News and commentary

OIL PRICE: BEWARE THE HUNT FOR SCAPEGOATS

By Maurice Barnfather
Updated: Tuesday, July 08 2008 11:07:AM

With the high price of oil, consumers and politicians are lashing out in every direction. Fishermen in France have been blockading ports and pouring oil on the roads in protest. British truck drivers have paraded coffins through London as a token of the imminent demise of the haulage industry. In response, Gordon Brown, Britain's prime minister, is badgering oil bosses to increase production from the North Sea, while Nicolas Sarkozy, the president of France, wants the European Union to suspend taxes on fuel. Italy’s finance minister believes that there is a “magnum of speculative champagne” included in the price of each barrel of oil. Austria wants the European Union to impose a tax on speculation.

In America, too, politicians are haranguing oil bosses and calling for tax cuts. Congress wants to prevent the government from adding to America's strategic stocks of oil, and is contemplating a bill to enable American prosecutors to sue the governments of the Organization of the Petroleum Exporting Countries (OPEC) for market manipulation.

But the most popular scapegoats are “speculators” of the more traditional sort. OPEC itself routinely blames them for high prices. The government of India is so sure that speculation makes commodities dearer that it has banned the trading of futures contracts for some of them (although not oil). Germany's Social Democratic Party proposes an international ban on borrowing to buy oil futures, on the same grounds. Joe Lieberman, chairman of the Senate's Homeland Security Committee, is also mulling regulation of some sort, having concluded that “speculators are responsible for a big part of the commodity price increases”. The assumption underlying such ideas is that a bubble is forming, and that if it were popped, the price of oil would be much lower.

Those who see speculators as the culprits point to the emergence of oil and other commodities as a popular asset class, alongside stocks, bonds and property. Ever more investors are piling into the oil markets, the argument runs, pushing up the price as they do so. The number of transactions involving oil futures on the New York Mercantile Exchange (NYMEX), the biggest market for oil, has almost tripled since 2004. That neatly mirrors a tripling of the price of oil over the same period.

Those blaming speculators for high crude prices reason as follows. The marginal cost of producing a barrel of oil is about $75 a barrel. The current price is almost double that figure. Clearly, a lot of money has gone into commodities in the past few years. Therefore, speculation explains the “excess” in the oil price, and clamping down on it should cause prices to fall.

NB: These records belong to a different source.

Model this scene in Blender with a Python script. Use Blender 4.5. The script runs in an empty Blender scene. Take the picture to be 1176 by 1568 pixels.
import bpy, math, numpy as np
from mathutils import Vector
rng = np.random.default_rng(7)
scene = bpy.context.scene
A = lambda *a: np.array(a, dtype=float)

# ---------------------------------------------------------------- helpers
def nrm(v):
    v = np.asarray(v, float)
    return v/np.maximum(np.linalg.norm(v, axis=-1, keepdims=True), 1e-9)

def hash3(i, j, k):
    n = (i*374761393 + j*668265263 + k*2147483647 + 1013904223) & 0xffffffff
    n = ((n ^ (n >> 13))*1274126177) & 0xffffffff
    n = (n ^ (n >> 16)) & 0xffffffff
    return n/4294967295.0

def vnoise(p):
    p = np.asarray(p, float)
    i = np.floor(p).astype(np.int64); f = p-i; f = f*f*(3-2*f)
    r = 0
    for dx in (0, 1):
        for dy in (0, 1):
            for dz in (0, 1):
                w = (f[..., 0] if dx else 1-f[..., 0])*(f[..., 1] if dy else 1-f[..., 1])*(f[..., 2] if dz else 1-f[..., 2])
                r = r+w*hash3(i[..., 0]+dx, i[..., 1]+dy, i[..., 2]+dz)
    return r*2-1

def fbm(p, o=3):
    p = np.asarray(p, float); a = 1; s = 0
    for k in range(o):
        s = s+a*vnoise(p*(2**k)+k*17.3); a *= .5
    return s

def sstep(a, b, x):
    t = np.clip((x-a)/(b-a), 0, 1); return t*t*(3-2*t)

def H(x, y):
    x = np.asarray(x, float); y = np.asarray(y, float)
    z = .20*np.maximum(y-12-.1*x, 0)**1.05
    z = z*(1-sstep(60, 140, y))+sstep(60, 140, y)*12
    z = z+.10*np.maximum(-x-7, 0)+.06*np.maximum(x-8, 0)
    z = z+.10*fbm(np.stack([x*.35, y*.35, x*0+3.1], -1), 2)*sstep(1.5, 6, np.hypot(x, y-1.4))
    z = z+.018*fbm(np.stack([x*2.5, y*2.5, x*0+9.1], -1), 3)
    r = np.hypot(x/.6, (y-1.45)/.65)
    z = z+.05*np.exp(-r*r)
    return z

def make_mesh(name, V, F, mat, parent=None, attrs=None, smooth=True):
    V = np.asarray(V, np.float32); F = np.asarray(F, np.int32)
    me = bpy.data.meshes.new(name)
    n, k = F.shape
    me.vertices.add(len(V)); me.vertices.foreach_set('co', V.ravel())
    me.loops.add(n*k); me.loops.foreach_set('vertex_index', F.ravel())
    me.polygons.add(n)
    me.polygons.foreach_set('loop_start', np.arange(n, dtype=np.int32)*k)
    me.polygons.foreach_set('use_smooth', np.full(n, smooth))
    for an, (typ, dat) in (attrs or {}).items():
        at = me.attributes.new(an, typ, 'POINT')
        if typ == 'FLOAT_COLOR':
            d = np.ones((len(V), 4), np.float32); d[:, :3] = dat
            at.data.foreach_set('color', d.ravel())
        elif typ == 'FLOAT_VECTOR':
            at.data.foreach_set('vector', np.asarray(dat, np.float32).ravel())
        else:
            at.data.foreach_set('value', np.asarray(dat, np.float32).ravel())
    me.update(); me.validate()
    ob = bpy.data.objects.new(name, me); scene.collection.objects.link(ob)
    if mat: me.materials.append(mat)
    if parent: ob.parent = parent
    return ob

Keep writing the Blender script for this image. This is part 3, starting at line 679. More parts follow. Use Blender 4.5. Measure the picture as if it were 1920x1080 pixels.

The impact of passive investors on the oil market is subtler than that. Typically, an index-tracker buys, say, a futures contract three months out, sells it as it approaches maturity, and then reinvests the proceeds in another three-month contract. Rolling this way earns a profit when the forward curve slopes downwards (”backwardation”).

All that money heading into the futures market, however, has pushed the price of futures contracts above the spot price, resulting in an upward sloping curve (”contango”). This affects spot prices. When futures enjoy a positive spread over the spot price, it makes sense to store oil now and sell it forward. Higher inventories dampen spot prices by allaying fears of immediate shortages.

Barring passive investors from the futures market, therefore, would send the curve back into backwardation. Oil inventories would be liquidated, as there is little point in storing crude in anticipation of lower prices. That would result in higher spot prices – perhaps as high as $200, according to economist Philip Verleger. If active speculators, who take long and short positions, were also curbed, you could also expect a spike in volatility, as liquidity drained from the market. The irony is that by squeezing inventories and curbing market participants’ ability to manage their risk, Washington’s crusade against “speculators” would make us all much more dependent on the world’s major oil producers. OPEC would surely applaud.